¡Ay de vosotros, los fariseos, que pagáis el diezmo de la menta, de la ruda y de toda hortaliza, y dejáis a un lado la justicia y el amor a Dios! Esto es lo que había que practicar, aunque sin omitir aquello. ¡Ay de vosotros, los fariseos, que amáis el primer asiento en las sinagogas y que se os salude en las plazas! ¡Ay de vosotros, pues sois como los sepulcros que no se ven, sobre los que andan los hombres sin saberlo!»
Uno de los legistas le respondió: «¡Maestro, diciendo estas cosas también nos injurias a nosotros!» Pero él dijo: «¡Ay también de vosotros, los legistas, que imponéis a los hombres cargas intolerables, y vosotros no las tocáis ni con uno de vuestros dedos! (San Lucas 11, 42-46).
COMENTARIO
Dios es amor, y misericordia que busca siempre el bien del pecador atrayéndolo a sí; amar es la sintonía de nuestro espíritu con la voluntad amorosa de Dios.
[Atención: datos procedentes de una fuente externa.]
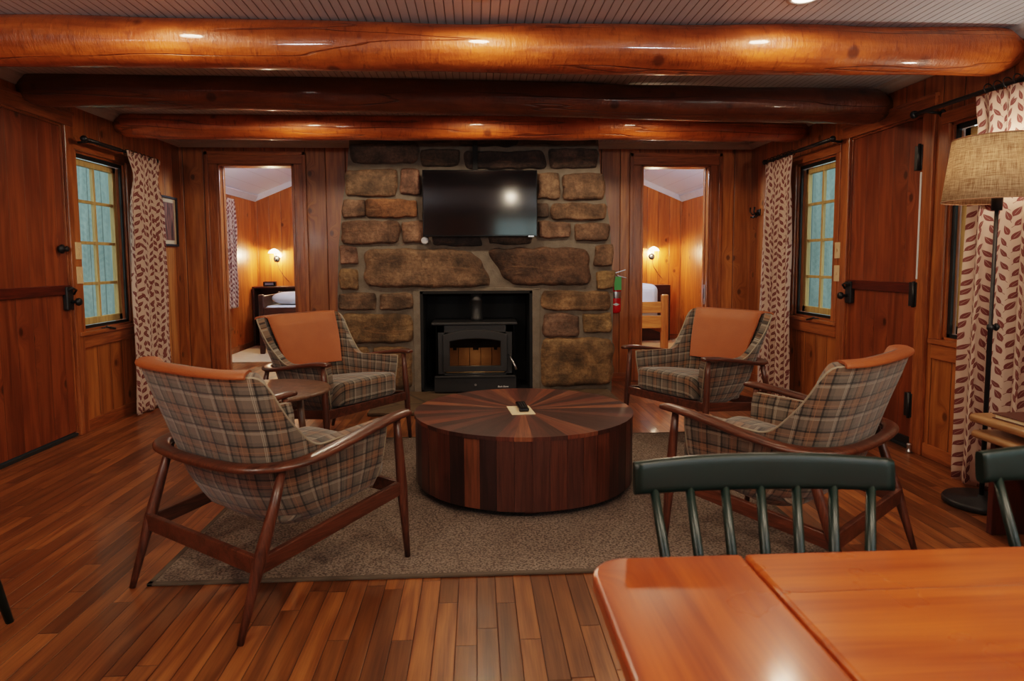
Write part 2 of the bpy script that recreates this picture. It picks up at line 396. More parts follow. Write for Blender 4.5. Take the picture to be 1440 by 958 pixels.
def sweep(b, pts, rad, seg=12, cap=True, sect=None, up=(0,0,1), closed=False):
    """tube (or custom section) along pts; rad float / list / list of (rw, rh)"""
    pts = [Vector(p) for p in pts]; n = len(pts)
    if not isinstance(rad, (list, tuple)): rad = [rad]*n
    uvl = b.loops.layers.uv.active
    rings = []; L = 0.; Ls = []
    dm = [0, 0, 0]
    for i in range(n-1):
        d_ = (pts[i+1]-pts[i]).normalized(); dm = [max(dm[k], abs(d_[k])) for k in range(3)]
    if up == (0, 0, 1) and dm[2] > .9: up = (0, 1, 0) if dm[1] < .9 else (1, 0, 0)
    for i, p in enumerate(pts):
        if i: L += (p-pts[i-1]).length
        Ls.append(L)
        if closed: d = pts[(i+1) % n]-pts[i-1]
        else: d = pts[min(i+1, n-1)]-pts[max(i-1, 0)]
        d.normalize(); U = Vector(up)
        sd = d.cross(U).normalized(); u = sd.cross(d)
        r = rad[i]; rw, rh = r if isinstance(r, (tuple, list)) else (r, r)
        ring = []
        for k in range(seg):
            a = 2*PI*k/seg; ca, sa = math.cos(a), math.sin(a)
            if sect:
                e = sect; ca = math.copysign(abs(ca)**e, ca); sa = math.copysign(abs(sa)**e, sa)
            ring.append(b.verts.new(p+sd*(ca*rw)+u*(sa*rh)))
        rings.append(ring)
    m = n if closed else n-1
    for i in range(m):
        A, B = rings[i], rings[(i+1) % n]
        for k in range(seg):
            f = b.faces.new((A[k], A[(k+1) % seg], B[(k+1) % seg], B[k])); f.smooth = True
            if uvl:
                for lp, (uu, vv) in zip(f.loops, ((k, Ls[i]), (k+1, Ls[i]), (k+1, Ls[min(i+1, n-1)]), (k, Ls[min(i+1, n-1)]))): lp[uvl].uv = (uu*.02, vv)
    if cap and not closed:
        b.faces.new(rings[0][::-1]); b.faces.new(rings[-1])
    return rings

def lathe(b, prof, c=(0, 0, 0), seg=32, cap=True, axis='z'):
    uvl = b.loops.layers.uv.active
    rings = []
    for r, z in prof:
        ring = []
        for k in range(seg):
            a = 2*PI*k/seg; x, y = r*math.cos(a), r*math.sin(a)
            p = {'z': (x, y, z), 'x': (z, x, y), 'y': (x, z, y)}[axis]
            ring.append(b.verts.new((p[0]+c[0], p[1]+c[1], p[2]+c[2])))
        rings.append(ring)
    for i in range(len(rings)-1):
        for k in range(seg):
            f = b.faces.new((rings[i][k], rings[i][(k+1) % seg], rings[i+1][(k+1) % seg], rings[i+1][k])); f.smooth = True
            if uvl:
                R = prof[i][0]
                for lp, (uu, vv) in zip(f.loops, ((k, prof[i][1]), (k+1, prof[i][1]), (k+1, prof[i+1][1]), (k, prof[i+1][1]))): lp[uvl].uv = (uu/seg*2*PI*R, vv)
    if cap:
        b.faces.new(rings[0][::-1]); b.faces.new(rings[-1])
    return rings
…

Este conocimiento de Dios, que se traduce en amor que obedece a sus palabras, se hace don de sí, y es vida para nosotros, pero a consecuencia del pecado, la concupiscencia inclina nuestro corazón al mal, por lo que la vida cristiana, con las armas del Espíritu, no deja nunca de ser el combate, del que san Pablo nos habla con frecuencia.
La ley tiene un cometido de signo y de cumplimiento mínimo, que debe corresponder a una sintonía del corazón humano con la voluntad amorosa de Dios. La justicia y el amor son el corazón de la ley y a ellos hacen referencia los preceptos. El corazón que ama, se adhiere rectamente a los preceptos, mientras una adhesión legalista en la que falta el amor, sólo los alcanza superficial e infructuosamente. El cumplimiento legalista de ciertos preceptos, enajenados del amor, carece de valor en sí mismo: “Misericordia quiero; yo quiero amor”. “Esto había que practicar, sin olvidar aquello”. “Cuelan el mosquito y se tragan el camello”.
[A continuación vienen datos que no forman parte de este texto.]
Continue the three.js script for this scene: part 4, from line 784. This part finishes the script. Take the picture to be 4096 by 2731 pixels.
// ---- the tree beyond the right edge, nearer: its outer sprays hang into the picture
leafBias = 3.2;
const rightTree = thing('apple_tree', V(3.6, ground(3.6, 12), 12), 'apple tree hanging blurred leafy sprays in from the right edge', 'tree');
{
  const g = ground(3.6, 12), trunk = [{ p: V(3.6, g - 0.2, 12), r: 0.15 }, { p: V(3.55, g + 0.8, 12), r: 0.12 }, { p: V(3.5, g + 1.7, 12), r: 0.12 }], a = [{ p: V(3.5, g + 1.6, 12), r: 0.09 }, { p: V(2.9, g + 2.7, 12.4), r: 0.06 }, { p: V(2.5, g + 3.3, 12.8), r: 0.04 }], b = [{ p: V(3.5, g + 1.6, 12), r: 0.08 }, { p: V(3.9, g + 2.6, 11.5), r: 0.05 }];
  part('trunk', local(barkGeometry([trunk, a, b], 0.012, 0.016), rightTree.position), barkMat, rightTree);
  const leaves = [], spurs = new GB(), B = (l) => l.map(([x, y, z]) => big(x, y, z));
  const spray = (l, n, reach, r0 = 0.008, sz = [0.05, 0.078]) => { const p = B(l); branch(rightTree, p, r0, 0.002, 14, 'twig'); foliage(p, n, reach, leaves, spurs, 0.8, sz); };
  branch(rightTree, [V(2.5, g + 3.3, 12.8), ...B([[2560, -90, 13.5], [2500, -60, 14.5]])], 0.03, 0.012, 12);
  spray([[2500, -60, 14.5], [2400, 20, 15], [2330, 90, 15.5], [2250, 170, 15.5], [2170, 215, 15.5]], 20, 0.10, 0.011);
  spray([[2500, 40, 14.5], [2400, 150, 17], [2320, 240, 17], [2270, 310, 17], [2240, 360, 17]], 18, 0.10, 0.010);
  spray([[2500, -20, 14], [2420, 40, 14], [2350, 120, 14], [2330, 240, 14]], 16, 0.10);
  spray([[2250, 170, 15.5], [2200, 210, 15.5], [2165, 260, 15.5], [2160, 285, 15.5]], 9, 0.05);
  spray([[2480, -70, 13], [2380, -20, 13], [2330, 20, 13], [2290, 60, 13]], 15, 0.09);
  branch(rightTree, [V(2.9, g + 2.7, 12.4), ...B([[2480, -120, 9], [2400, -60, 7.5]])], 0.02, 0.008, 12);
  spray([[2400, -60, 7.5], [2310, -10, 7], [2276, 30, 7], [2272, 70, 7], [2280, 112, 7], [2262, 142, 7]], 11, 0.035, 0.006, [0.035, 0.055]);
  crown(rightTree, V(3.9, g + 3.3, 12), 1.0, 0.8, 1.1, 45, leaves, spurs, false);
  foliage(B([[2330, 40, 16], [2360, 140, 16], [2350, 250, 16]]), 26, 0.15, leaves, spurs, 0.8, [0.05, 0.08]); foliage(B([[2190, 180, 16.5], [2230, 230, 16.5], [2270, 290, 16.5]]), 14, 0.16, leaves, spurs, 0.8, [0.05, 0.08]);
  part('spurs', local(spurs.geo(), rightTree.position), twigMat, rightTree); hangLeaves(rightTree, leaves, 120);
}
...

Los preceptos nos recuerdan y especifican la necesidad de vivir en el amor a Dios y al prójimo, porque la raíz de toda la ley es el amor, indicándonos el camino para evitar que nos salgamos de él y nos despeñemos por simas y barrancos, evitando además las insidias del enemigo.
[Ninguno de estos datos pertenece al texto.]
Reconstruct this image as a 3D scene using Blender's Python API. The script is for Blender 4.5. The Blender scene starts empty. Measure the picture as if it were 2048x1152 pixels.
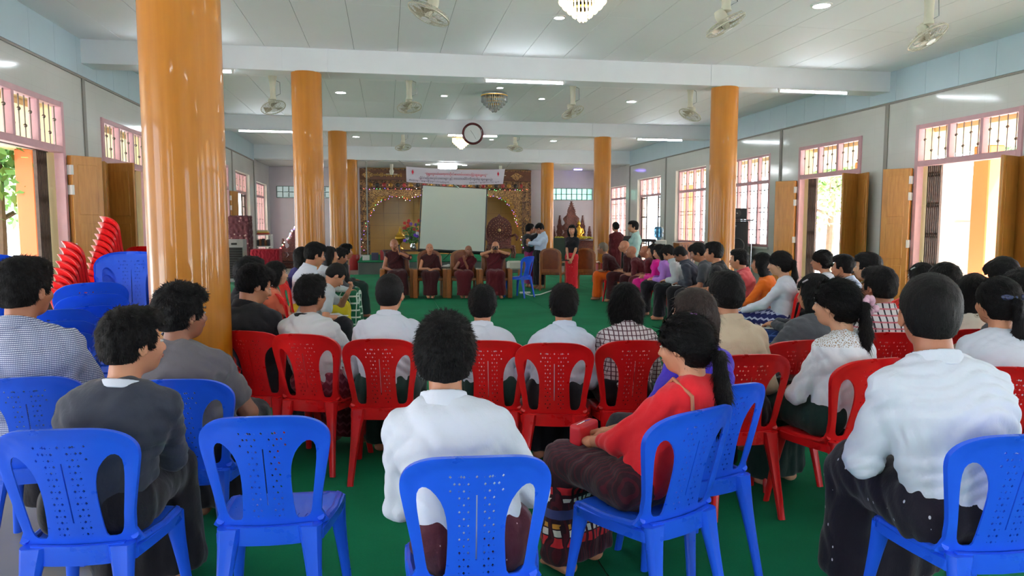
import bpy, bmesh, math, random
import numpy as np
from math import sin, cos, pi, radians as rad
from mathutils import Vector, Matrix

random.seed(7)
C = bpy.context.scene.collection
SC = bpy.context.scene

# ------------------------------------------------------------------ camera
FPX, CX, CY, EYE = 1430.0, 1024.0, 576.0, 1.53
YAW, PITCH = rad(9.917), rad(5.036)
_F = np.array([sin(YAW)*cos(PITCH), cos(YAW)*cos(PITCH), -sin(PITCH)])
_R = np.array([cos(YAW), -sin(YAW), 0.0])
_U = np.cross(_R, _F)
cam_d = bpy.data.cameras.new('camera')
cam_d.sensor_width = 36.0
cam_d.lens = FPX/2048*36.0
cam_d.clip_end = 300
cam = bpy.data.objects.new('camera', cam_d)
C.objects.link(cam)
cam.matrix_world = Matrix(((_R[0], _U[0], -_F[0], 0), (_R[1], _U[1], -_F[1], 0), (_R[2], _U[2], -_F[2], EYE), (0, 0, 0, 1)))
SC.camera = cam


def ray(px, py):
    return _R*(px-CX)/FPX + _U*(CY-py)/FPX + _F


def at(px, py, d):
    """world point seen at this pixel of the photograph at view depth d"""
    return ray(px, py)*d + np.array([0, 0, EYE])


def on_z(px, py, z):
    r = ray(px, py)
    return r*((z-EYE)/r[2]) + np.array([0, 0, EYE])


def on_y(px, py, y):
    r = ray(px, py)
    return r*(y/r[1]) + np.array([0, 0, EYE])


def azimuth(p):
    return math.atan2(p[0], p[1])


# ------------------------------------------------------------------ world, exposure
SC.view_settings.view_transform = 'Standard'
SC.view_settings.look = 'None'
SC.view_settings.gamma = 1.0
SC.view_settings.use_curve_mapping = False
SC.view_settings.exposure = 0.17
W = bpy.data.worlds.new('overcast_sky')
SC.world = W
W.use_nodes = True
_bg = W.node_tree.nodes['Background']
_bg.inputs[0].default_value = (0.76, 0.87, 1.0, 1)
SKY = 9.0
_bg.inputs[1].default_value = SKY
try:
    cy = SC.cycles
    cy.use_denoising = True
    cy.max_bounces = 7
    cy.diffuse_bounces = 4
    cy.glossy_bounces = 3
    cy.transmission_bounces = 4
    cy.transparent_max_bounces = 8
    cy.sample_clamp_indirect = 6.0
    cy.caustics_reflective = False
    cy.caustics_refractive = False
except Exception:
    pass
TUBE_E, DOWN_E, CHAND_E = 40.0, 30.0, 3.0
_sun = bpy.data.lights.new('sun', 'SUN')
_sun.energy = 65.0
_sun.angle = rad(3)
_sun.color = (0.93, 0.96, 1.0)
_so = bpy.data.objects.new('sun', _sun)
C.objects.link(_so)
_so.rotation_euler = (rad(8), rad(28), 0)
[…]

Pobres de nosotros, ¡ay!, si a semejanza de los escribas, fariseos y legistas del Evangelio, ponemos nuestra confianza en algo que no sea el amor del Señor y la caridad con nuestros semejantes, y pretendemos justificar nuestra perversión con la vaciedad de un cumplimiento externo extraño al corazón de la ley, mientras nuestro corazón va tras los ídolos y las pasiones mundanas.